The FBI and other national police agencies have never been great believers in human rights. Nor in the rights of second country nationals, let alone third country ones.

13 January 2008

Review of book on Camorra

Sounds like a difficult read. Review is by the author of a book on the Sicilian Mafia. He does recommend it, but after much critical comment. Perhaps an SGOC reader could provide a review too?

11 January 2008

Corruption Helping New Fines Work

Moscow Times article explaining that the possibility of receiving a bribe makes it more likely that the traffic police will enforce the law. You have to read it for yourself!

08 January 2008

New AIC paper on law enforcement responses to trafficking in persons

Fiona David's new paper in the Australian Institute of Criminology's Trends and Issues series on "Law enforcement responses to trafficking in persons: challenges and emerging good practice". Bit of an executive summary, but there's an agenda for PhD students to think about and a useful bibliography. Well worth a read...It will leave you hungry for more!

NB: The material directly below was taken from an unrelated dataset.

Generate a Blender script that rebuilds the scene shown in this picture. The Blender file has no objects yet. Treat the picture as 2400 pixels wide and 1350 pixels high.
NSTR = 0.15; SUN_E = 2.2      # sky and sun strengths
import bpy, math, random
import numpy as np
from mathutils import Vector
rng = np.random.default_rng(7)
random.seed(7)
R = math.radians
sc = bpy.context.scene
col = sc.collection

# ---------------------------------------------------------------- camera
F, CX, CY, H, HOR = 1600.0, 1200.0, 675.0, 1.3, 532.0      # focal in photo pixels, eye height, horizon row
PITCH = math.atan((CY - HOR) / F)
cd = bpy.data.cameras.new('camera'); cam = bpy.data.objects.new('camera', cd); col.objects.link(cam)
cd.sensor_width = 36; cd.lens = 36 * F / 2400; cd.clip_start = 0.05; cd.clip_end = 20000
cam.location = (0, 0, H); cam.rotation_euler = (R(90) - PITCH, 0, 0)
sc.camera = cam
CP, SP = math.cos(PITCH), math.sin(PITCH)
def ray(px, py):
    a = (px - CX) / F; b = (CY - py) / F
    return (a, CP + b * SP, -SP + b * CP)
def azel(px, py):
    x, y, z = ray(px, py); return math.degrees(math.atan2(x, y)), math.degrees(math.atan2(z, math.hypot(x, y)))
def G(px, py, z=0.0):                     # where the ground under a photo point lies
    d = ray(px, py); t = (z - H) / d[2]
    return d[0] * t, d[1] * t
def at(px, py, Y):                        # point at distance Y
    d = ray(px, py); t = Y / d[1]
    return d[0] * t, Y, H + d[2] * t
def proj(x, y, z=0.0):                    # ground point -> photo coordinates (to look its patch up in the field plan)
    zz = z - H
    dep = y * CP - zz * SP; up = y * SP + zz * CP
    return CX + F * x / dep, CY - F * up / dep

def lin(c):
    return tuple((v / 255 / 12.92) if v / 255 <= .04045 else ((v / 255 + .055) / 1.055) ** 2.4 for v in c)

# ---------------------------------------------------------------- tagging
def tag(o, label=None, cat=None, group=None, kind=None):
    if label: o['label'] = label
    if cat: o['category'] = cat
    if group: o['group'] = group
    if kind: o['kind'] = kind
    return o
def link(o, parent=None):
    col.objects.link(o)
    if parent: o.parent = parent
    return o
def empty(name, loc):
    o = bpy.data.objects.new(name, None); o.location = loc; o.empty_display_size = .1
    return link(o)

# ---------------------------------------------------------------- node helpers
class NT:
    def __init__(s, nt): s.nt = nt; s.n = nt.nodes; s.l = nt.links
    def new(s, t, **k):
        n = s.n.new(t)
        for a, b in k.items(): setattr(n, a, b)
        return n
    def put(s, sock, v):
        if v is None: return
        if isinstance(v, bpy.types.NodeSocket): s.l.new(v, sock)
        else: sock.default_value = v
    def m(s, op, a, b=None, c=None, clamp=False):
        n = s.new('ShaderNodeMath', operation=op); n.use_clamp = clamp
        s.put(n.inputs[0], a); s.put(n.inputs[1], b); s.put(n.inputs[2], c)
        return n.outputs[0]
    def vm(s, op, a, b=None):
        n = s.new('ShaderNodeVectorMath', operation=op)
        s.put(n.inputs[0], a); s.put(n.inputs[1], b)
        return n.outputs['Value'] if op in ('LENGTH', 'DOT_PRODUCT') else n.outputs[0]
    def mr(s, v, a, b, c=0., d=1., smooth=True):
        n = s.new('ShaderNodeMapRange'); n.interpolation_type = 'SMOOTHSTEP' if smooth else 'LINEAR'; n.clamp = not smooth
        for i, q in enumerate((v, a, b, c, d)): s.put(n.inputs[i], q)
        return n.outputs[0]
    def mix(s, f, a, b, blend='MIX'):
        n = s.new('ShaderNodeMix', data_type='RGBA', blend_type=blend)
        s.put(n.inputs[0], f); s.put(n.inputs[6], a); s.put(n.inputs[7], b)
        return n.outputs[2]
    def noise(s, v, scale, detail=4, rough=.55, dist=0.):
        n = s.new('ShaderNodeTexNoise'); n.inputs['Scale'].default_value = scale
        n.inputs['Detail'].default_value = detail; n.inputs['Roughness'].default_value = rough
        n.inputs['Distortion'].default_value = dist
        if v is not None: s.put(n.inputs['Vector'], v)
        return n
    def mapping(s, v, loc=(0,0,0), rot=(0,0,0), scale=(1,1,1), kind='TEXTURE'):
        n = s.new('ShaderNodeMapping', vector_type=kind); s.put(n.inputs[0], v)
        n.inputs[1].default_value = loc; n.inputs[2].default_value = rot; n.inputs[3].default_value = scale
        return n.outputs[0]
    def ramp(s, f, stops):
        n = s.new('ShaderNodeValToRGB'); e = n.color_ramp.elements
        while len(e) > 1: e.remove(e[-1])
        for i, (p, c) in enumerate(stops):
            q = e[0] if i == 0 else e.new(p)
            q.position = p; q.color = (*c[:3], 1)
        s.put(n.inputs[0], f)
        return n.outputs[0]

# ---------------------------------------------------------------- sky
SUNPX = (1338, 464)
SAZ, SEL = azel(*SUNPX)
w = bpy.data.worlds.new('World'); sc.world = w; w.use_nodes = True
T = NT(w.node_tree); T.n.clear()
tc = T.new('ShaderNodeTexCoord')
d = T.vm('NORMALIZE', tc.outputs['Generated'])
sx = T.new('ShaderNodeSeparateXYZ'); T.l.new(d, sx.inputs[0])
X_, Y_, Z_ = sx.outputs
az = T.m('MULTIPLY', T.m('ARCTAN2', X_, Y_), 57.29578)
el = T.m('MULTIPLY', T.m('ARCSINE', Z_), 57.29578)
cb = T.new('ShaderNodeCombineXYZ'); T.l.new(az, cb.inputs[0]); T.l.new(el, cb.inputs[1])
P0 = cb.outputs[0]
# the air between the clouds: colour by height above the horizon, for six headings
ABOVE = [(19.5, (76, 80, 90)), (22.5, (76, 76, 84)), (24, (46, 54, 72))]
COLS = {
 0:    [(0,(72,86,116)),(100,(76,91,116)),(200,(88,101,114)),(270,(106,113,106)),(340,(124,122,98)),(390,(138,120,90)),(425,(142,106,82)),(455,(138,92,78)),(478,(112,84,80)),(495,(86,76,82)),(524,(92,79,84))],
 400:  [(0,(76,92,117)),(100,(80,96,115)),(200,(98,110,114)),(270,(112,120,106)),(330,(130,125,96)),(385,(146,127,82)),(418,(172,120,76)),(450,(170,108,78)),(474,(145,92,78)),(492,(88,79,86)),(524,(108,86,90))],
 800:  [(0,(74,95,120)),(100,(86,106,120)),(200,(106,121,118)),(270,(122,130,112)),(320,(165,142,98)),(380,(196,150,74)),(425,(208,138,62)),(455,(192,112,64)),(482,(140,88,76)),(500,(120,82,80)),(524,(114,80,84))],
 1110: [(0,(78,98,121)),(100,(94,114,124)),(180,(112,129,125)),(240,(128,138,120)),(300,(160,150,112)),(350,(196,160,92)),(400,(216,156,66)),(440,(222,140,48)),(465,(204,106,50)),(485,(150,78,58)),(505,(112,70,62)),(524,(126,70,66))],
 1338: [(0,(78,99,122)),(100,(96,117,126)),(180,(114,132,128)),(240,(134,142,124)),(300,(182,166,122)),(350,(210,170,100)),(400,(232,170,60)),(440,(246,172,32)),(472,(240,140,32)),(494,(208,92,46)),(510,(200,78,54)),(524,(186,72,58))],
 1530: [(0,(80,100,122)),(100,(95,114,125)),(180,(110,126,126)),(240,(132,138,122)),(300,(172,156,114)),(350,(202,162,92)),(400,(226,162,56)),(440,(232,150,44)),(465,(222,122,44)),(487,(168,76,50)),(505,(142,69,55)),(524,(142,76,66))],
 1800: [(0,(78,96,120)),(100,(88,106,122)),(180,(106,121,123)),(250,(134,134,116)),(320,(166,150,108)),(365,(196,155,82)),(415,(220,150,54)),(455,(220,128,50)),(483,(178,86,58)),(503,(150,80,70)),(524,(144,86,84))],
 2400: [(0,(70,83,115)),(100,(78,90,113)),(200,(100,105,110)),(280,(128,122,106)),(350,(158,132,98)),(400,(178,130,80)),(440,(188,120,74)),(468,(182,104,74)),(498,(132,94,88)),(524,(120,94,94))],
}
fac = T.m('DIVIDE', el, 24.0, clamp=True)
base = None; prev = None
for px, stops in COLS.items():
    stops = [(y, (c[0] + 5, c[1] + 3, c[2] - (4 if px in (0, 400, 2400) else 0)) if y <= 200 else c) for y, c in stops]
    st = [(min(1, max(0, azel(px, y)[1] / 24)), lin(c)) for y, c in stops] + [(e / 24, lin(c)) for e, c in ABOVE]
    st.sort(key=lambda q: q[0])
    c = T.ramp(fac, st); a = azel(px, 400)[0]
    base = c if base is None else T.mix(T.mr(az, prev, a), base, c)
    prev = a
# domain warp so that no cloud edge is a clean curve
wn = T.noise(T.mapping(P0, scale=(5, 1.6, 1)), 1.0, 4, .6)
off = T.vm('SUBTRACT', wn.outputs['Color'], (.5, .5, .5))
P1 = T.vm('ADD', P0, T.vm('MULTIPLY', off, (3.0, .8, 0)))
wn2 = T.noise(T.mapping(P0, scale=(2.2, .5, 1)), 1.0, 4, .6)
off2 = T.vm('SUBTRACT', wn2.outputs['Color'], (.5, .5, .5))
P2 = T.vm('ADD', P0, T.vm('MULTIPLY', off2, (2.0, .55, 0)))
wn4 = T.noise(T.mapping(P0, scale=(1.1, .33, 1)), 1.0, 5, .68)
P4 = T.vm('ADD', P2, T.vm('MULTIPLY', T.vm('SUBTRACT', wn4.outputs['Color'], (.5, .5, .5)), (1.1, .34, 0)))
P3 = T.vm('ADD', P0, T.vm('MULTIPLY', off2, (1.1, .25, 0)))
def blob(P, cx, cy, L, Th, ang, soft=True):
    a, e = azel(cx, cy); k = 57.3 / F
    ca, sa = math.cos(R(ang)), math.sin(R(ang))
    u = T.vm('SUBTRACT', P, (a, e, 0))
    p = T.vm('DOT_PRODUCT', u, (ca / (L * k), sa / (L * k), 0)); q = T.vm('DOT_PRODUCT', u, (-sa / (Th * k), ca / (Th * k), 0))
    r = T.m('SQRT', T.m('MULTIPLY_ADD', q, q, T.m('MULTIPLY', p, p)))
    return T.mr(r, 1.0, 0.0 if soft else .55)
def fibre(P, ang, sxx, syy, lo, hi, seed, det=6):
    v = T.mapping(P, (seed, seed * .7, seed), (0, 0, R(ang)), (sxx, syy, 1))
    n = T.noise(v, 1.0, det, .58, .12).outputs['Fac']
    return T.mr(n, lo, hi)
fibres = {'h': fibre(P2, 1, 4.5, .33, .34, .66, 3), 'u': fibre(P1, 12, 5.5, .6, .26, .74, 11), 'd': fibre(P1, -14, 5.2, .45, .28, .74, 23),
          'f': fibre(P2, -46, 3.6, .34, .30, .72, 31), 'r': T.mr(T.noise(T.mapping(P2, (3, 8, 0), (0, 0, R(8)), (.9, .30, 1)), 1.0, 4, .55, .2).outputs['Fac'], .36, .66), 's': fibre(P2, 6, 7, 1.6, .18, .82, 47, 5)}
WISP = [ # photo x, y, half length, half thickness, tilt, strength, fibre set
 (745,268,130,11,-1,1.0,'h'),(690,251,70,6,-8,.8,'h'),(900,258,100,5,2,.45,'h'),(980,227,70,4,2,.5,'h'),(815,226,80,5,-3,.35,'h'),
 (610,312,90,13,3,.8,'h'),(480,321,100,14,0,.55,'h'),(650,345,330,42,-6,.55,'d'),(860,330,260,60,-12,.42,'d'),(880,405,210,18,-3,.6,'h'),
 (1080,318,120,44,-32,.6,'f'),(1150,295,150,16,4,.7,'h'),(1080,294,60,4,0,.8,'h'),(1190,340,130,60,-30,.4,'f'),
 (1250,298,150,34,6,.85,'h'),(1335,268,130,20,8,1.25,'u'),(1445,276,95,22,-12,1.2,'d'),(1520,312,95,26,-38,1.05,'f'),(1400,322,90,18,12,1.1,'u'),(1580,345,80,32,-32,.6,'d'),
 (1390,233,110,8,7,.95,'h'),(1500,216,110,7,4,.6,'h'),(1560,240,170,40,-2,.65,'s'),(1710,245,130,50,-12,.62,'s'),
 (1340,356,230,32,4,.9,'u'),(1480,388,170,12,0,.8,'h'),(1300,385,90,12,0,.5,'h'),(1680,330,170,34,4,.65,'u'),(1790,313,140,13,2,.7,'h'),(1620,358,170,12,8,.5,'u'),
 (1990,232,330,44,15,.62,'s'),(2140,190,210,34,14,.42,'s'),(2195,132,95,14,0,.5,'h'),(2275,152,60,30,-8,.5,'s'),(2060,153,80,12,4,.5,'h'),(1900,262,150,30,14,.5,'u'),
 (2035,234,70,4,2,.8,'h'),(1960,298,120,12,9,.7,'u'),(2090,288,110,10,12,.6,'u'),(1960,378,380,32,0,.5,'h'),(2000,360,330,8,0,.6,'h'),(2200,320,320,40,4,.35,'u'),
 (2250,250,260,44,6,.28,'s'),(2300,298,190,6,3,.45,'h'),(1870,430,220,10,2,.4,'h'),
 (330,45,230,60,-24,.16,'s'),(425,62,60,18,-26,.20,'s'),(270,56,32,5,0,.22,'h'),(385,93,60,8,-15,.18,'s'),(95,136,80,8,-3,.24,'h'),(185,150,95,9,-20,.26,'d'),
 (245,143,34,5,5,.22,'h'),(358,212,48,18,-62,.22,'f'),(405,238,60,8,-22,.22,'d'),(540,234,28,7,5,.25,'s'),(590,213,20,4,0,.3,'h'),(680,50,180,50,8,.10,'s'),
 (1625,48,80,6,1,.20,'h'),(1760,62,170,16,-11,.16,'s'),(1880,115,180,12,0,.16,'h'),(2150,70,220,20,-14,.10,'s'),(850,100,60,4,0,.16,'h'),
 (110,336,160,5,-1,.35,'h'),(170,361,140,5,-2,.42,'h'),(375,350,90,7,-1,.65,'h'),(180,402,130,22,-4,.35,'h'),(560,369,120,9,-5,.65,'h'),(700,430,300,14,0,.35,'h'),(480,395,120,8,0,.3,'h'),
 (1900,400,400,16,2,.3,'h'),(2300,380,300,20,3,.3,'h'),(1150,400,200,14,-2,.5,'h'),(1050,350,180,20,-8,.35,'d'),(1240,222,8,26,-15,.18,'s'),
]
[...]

FBI claims violent crime down in US

Usual lazy piece of journalistic reporting which doesn't tell readers how data recorded and whether any changes have been made in what is recorded. Nor does the journalist tell us whether there is agreement from victim surveys. At least we are told that no absolute numbers have been given: only percentages. A link to the full report is available at: http://www.fbi.gov/page2/jan08/ucr_statistics010708.html
To give the FBI its due, the press release includes the following disclaimer:
"Because of the complexities involved, the FBI makes no attempt to interpret the data, which we leave to criminologists and sociologists. And, as always, we caution against ranking or comparing crime rates in cities from year to year, which do not account for the many variables that impact the volume and scope of crime in specific locations."
Now someone somewhere probably discusses this in their blog. It would be great if SGOC members started their own discussion by commenting on the figures in this blog.

06 January 2008

Florencia 13 gang members indicted in Los Angeles

A very confused article about a Los Angeles gang called Florencia 13 in the Washington Post, the central part of which looks like a prosecutor's department press release. George Tita,a criminologist, is quoted towards the end of the piece denying the central theme of racially motivated violence between gangs. The case has presumably still to come to court. 102 people charged. Someone will already be writing the book.

05 January 2008

Changing Dutch policy on brothels

A Dutch Court upholds Amsterdam City Council's case that the Yab Yum Club was taken over by Hells Angels and that the Council had the right to close it. This follows a decision in September 2007 to close one third of the "windows" in the red light district http://news.bbc.co.uk/1/hi/world/europe/7005768.stm
Lots of links from the BBC articles, but mostly to newspaper articles.

Swedish policy against "customers" of prostitutes

There will be a great deal of coverage of Swedish policy as the UK considers adopting a similar approach. This Guardian article skates over many of the issues that require research. It will be a bit like Dutch drug policy! Any links to proper evaluation research will be gratefully accepted. Trafficking gets a passing mention.